Opinion
Case No. 2:11-CV-430
03-06-2012
OPINION AND ORDER
This matter is before the Court on the Motion for Entry of Default Against Defendants, filed by Plaintiffs, D.O.H., a minor, by Osama Haddad and Hind Haddad, individually, and as his parents and natural guardians, on December 28, 2011 (DE #8). For the reasons set forth below, the motion is DENIED.
BACKGROUND
On November 14, 2011, Plaintiffs filed their complaint against Defendants in the Lake County Superior Court sitting in Crown Point, Indiana, under Cause No. 45D10-111-CT-0207 (hereinafter the "state claim"). Counsel for all defendants appeared in the state claim on November 15, 2011. (DE #8, Ex. A.) Plaintiffs then filed an amended complaint on November 16, 2011. Defendants filed a notice of removal on November 22, 2011. (DE #2.) In the notice, Defendants acknowledged receipt of the first amended complaint and moved for removal based on those allegations. (DE #2, pp. 2-3.)
Plaintiffs initially moved for entry of default against Defendants on December 27, 2011 (DE #7), but then refiled it, and the instant motion for clerk's entry of default was filed on December 28, 2011 (DE #8). Later that same day, on December 28, 2011, Defendants filed an answer to the amended complaint (DE #9) as well as a response in opposition to the instant motion (DE #10). Defendants argue that under Local Rule 7(D) of the Lake County Court Rules, the entry of an appearance automatically gave them a 30 day extension to file an answer, thus their responsive pleading was not due until January 9, 2012. In their reply, Plaintiffs claim Defendants have misread the Lake County Local Rules, and, furthermore, once removed, the federal rules applied to this case. Thus, Plaintiffs still contend that the Clerk should enter default in this case.
DISCUSSION
Rule 55(a) provides that "[w]hen a party against whom a judgment for affirmative relief is sought has failed to plead or otherwise defend, and that failure is shown by affidavit or otherwise, the clerk must enter the party's default." Fed. R. Civ. P. 55(a). Here, presumably, the Clerk did not enter default because Defendants filed an answer to the amended complaint on December 28, 2011, the same date the instant motion was filed. This circuit favors a policy of promoting a trial based on the merits, rather than default judgments. Cracco v. Vitran Express, Inc., 559 F.3d 625, 630-31 (7th Cir. 2009); see also C.K.S. Engineers, Inc. v. White Mountain Gypsum Co., 726 F.2d 1202, 1205 (7th Cir. 1984) (a "default judgment, like a dismissal, is a harsh sanction which should usually be employed only in extreme situations.").
Under both Rule 55 and Rule 60, to set aside the entry of default or a default judgment, the moving party must demonstrate good cause for the default, quick action to correct it, and a meritorious defense.
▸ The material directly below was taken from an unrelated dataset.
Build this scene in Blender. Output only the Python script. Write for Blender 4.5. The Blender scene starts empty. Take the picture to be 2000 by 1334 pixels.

See Passarella v. Hilton Int'l Co. , 810 F.2d 674, 676 (7th Cir. 1987); Bluegrass Marine Inc. v. Galena Road Gravel, Inc., 211 F.R.D. 356, 357 (S.D. Ill. 2002). The test for setting aside a default should be applied less stringently where no default judgment has been entered. Jones v. Phipps, 39 F.3d 158, 162 (7th Cir. 1994). This "lenient" standard favors trials on the merits. Cracco, 559 F.3d at 631. In this case, an entry of default was never even made by the Clerk.
Regardless of whether Defendants improperly read the Lake County local rules governing when an answer was due, or even if those rules are applicable in federal court, at most, Defendants filed their answer 21 days late, and at best, they were not late at all. Defendants immediately filed their answer after this motion was filed. This Court, like the Seventh Circuit, follows the strong policy of favoring a trial on the merits. Therefore, the motion for clerk's entry of default is DENIED.
CONCLUSION
For the aforementioned reasons, the Motion for Entry of Default Against Defendants is DENIED.